Jefferies flags a focused group of European analog/semiconductor names (STM, Infineon, Nokia, Aixtron, SUSS) as likely to outperform, citing estimate upgrades and scope for valuation re-rating; Infineon's AI power segment is forecast to grow >25% annually through 2030. The bank expects semicap names to cyclically de-rate after an early-2026 peak while analog firms benefit from capacity tightness, rising prices and a restocking cycle with Infineon planning price hikes beginning April 2026. STM is expected to see a positive H2-26 outlook driven by strong optical transceiver orders for AI data centers, and SUSS is highlighted as a deeply discounted AI-infrastructure play with new bonding/cleaning product launches in 2026 supporting margin recovery into 2027.

Analysis

Analog-heavy European semiconductor names (STM, Infineon, Aixtron) are set to harvest a multi-quarter re-rating driven by tightness in deposition and analog capacity that is not visible in end-market book-to-bill numbers today. The immediate second-order winners are not just the fabs but the upstream capital-equipment and materials vendors (deposition, substrate, test/optical packaging) whose lead times compress margins for fast-followers and create pricing power for incumbents.

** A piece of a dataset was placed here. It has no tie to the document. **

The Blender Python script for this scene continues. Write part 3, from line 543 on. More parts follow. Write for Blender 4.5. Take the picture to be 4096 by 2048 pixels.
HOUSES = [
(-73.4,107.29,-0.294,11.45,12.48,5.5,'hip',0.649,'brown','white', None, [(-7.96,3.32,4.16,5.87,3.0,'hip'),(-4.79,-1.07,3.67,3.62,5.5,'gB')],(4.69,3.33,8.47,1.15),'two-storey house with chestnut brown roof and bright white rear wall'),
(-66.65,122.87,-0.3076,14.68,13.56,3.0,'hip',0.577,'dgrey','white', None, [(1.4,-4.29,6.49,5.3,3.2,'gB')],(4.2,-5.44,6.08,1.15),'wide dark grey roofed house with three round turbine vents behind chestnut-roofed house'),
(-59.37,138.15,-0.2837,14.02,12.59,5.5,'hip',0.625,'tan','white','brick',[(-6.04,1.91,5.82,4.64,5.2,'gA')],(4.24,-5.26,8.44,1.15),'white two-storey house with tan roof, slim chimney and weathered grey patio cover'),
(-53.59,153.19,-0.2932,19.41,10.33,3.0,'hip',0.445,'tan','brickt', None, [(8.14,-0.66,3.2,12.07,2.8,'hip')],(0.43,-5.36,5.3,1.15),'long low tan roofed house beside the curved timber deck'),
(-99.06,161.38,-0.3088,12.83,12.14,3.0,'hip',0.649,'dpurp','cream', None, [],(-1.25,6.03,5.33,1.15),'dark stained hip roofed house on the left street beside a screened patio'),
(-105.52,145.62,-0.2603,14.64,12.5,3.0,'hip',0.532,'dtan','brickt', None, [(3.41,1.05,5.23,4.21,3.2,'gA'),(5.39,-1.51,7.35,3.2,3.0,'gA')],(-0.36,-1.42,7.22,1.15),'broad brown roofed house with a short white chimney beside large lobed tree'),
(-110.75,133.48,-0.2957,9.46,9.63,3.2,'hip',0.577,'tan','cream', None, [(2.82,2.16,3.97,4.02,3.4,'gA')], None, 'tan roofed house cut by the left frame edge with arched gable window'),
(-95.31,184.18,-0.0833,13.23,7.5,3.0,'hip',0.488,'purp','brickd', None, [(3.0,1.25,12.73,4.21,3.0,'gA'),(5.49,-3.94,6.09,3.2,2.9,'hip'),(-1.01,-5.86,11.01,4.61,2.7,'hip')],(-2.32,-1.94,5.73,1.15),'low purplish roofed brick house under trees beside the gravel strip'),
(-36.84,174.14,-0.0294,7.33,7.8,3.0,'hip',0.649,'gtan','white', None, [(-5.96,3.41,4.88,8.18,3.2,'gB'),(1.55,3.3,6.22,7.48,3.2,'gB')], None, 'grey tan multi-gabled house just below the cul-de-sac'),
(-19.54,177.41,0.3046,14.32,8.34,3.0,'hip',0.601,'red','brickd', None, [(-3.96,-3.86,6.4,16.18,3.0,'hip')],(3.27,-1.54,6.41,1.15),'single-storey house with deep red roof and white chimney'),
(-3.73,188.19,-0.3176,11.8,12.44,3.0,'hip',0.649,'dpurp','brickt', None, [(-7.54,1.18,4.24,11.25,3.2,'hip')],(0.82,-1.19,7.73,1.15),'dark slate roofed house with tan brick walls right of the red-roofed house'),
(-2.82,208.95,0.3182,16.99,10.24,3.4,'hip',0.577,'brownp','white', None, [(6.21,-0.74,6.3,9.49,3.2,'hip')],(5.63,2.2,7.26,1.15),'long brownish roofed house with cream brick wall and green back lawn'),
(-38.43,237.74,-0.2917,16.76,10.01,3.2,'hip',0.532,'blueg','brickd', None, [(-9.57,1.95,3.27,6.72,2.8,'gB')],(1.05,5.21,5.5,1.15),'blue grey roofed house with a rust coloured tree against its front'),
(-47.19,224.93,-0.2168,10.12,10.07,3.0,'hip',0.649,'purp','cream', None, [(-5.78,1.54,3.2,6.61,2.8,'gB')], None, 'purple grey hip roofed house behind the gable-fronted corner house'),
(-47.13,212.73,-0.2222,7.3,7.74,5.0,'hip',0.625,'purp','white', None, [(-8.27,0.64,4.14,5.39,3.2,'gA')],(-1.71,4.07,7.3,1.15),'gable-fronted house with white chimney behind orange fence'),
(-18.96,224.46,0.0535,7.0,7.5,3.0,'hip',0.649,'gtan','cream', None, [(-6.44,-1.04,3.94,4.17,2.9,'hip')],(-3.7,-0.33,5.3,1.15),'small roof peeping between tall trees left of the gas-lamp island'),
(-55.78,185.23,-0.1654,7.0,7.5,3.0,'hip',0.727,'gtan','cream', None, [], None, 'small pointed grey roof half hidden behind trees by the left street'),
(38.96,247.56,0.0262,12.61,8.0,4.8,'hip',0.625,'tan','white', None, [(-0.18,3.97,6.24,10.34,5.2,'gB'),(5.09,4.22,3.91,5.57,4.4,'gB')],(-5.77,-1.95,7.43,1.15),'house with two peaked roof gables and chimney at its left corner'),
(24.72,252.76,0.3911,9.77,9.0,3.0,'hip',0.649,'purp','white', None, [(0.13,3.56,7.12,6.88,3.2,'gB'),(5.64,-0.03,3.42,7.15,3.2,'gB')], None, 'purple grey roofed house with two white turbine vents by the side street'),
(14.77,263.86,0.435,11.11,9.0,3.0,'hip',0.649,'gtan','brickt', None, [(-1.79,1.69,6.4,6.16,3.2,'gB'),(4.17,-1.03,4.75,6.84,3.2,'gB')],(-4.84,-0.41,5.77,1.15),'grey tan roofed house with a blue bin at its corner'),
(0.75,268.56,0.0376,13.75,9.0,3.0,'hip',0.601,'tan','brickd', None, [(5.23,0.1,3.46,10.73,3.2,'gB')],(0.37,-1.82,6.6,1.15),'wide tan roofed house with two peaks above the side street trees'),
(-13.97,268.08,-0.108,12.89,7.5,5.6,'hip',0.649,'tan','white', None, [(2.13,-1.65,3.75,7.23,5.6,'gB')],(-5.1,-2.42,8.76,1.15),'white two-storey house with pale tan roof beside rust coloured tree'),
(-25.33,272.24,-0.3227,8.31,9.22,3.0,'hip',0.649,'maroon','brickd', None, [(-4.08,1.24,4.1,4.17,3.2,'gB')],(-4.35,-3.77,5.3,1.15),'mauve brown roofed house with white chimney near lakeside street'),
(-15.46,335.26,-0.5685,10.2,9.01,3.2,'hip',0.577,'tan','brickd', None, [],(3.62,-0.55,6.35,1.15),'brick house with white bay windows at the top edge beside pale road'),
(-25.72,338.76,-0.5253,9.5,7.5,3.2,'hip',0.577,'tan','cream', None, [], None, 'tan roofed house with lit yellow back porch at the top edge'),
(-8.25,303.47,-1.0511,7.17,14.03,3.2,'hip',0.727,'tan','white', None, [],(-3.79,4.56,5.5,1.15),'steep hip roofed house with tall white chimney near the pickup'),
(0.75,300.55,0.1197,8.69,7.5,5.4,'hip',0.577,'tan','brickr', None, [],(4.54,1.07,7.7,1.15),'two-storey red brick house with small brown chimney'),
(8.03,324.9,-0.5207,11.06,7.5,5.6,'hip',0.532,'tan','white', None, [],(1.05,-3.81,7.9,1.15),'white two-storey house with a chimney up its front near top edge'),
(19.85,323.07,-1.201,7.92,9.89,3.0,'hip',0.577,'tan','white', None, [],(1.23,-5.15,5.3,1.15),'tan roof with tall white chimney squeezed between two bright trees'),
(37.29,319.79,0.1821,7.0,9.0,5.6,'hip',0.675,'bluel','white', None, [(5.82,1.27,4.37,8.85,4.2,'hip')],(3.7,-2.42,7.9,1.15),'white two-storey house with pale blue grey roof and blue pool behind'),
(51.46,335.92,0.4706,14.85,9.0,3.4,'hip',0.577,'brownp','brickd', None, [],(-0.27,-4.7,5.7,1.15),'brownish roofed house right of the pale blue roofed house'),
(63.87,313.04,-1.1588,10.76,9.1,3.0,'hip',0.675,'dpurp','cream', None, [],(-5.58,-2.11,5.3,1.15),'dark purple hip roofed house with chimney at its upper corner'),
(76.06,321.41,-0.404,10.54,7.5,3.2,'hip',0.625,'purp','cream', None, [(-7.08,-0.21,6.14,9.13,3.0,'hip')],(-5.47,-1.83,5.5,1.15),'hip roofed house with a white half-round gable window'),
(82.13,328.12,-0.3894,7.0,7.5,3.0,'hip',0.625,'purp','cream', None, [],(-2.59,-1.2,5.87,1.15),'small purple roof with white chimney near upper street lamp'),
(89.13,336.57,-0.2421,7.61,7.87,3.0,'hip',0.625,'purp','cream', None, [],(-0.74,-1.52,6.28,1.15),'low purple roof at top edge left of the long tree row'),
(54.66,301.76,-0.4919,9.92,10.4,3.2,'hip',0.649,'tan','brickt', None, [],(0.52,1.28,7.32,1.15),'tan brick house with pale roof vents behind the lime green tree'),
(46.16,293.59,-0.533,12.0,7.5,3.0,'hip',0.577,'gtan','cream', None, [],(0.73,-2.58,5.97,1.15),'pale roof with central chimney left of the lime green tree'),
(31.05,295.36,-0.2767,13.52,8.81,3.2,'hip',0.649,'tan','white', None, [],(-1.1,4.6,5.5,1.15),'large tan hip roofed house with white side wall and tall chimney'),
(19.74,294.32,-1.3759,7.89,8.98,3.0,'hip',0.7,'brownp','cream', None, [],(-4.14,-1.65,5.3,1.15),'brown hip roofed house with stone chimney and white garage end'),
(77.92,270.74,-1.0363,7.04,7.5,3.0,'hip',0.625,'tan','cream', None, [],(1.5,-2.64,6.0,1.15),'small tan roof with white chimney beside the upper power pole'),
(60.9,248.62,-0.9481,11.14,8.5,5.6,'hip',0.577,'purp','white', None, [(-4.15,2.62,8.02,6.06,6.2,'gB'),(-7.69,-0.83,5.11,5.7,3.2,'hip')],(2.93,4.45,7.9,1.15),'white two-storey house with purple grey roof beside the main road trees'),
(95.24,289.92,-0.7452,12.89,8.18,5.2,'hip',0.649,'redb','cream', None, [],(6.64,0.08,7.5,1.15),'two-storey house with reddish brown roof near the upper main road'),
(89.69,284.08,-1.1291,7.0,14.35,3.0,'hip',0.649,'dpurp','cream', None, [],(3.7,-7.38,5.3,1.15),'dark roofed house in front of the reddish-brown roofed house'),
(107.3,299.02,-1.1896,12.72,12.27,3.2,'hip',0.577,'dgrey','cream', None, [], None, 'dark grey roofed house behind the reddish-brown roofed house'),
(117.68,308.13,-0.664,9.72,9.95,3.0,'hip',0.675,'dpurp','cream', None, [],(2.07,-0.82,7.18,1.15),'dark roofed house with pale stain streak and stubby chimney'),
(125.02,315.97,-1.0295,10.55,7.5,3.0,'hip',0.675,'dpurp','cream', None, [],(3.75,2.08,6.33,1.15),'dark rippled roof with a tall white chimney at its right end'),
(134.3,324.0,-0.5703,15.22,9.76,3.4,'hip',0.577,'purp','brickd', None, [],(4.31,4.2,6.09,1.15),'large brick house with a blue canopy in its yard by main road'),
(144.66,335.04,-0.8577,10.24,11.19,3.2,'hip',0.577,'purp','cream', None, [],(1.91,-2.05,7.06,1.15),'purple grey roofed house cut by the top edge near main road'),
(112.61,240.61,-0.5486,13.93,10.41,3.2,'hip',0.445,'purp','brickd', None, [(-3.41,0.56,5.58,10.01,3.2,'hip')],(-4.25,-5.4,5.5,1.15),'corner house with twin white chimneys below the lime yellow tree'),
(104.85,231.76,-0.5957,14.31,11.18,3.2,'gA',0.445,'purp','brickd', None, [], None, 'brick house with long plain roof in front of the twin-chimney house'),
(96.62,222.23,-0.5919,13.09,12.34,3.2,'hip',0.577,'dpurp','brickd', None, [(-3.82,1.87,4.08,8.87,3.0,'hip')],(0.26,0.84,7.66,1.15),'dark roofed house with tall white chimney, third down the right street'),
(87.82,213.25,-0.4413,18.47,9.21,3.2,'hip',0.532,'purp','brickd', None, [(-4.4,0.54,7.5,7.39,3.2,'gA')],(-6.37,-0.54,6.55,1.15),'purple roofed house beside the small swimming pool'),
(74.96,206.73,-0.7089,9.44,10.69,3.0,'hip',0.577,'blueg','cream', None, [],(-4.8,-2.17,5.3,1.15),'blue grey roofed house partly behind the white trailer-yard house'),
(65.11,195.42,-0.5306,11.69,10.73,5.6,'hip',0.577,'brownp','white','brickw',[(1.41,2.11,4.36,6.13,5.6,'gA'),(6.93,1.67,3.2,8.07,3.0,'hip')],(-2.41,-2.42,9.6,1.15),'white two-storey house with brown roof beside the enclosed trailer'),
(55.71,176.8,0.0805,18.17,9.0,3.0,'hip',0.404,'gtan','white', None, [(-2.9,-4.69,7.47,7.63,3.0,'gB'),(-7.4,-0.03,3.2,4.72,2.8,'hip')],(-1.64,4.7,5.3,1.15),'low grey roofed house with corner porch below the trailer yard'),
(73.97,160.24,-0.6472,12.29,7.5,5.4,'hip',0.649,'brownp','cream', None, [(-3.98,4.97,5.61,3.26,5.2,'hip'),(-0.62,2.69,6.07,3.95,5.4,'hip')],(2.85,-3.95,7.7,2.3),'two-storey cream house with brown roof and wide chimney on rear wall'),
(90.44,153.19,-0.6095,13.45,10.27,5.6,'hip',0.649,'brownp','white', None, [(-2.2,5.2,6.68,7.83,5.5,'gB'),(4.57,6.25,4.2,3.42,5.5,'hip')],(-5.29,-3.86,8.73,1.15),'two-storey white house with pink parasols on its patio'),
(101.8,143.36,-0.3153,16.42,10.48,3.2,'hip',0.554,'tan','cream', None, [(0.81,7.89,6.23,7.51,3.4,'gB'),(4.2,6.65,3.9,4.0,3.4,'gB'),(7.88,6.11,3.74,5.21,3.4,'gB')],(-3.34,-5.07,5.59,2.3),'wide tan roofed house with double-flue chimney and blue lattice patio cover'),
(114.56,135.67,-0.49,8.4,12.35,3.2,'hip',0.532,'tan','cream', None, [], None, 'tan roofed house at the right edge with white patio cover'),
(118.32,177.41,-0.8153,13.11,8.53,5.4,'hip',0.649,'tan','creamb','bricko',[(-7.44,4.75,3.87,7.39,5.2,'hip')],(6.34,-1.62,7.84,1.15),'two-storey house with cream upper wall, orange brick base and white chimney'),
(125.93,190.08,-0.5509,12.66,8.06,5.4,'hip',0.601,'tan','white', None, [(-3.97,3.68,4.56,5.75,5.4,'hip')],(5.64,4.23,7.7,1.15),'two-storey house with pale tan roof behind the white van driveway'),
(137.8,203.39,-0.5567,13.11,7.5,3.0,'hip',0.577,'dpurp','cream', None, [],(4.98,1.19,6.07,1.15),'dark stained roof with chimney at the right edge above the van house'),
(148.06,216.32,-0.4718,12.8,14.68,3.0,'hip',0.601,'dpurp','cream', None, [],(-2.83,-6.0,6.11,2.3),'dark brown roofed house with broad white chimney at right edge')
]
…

Key catalysts cluster by timeframe: near-term (0–3 months) is order flow clarity from hyperscalers on optical transceivers and inventory digestion; medium-term (3–12 months) is visible price increases in analog and power components and commensurate margin expansion; long-term (12+ months) is secular AI power growth in data centers and automotive electrification sustaining >20% CAGR for power ICs. Tail risks include a macro-led capex pause, sudden easing of optical supply tightness via excess capacity additions, or regulatory frictions that reroute hyperscaler procurement. Competitive dynamics create attractive pair trades: market leaders with integrated analog/packaging (STM) can re-rate faster than server OEMs and pure-play semicap beneficiaries once price hikes translate to realized ASPs. Conversely, high-multiple, demand-sensitive software/ads names and some server OEMs (SMCI) are more exposed if AI hardware spending rebalances away from horizontal server procurement into specialized optical/power stacks. The consensus underestimates how non-linear pricing in analog/power chips amplifies earnings per wafer; a 10–15% realized price uplift can translate to 20–40% EPS upside for incumbents with fixed fabs. However, that upside is binary—if hyperscaler orders slip or new capacity comes online earlier, the re-rating can reverse quickly, making defined-risk option structures preferable.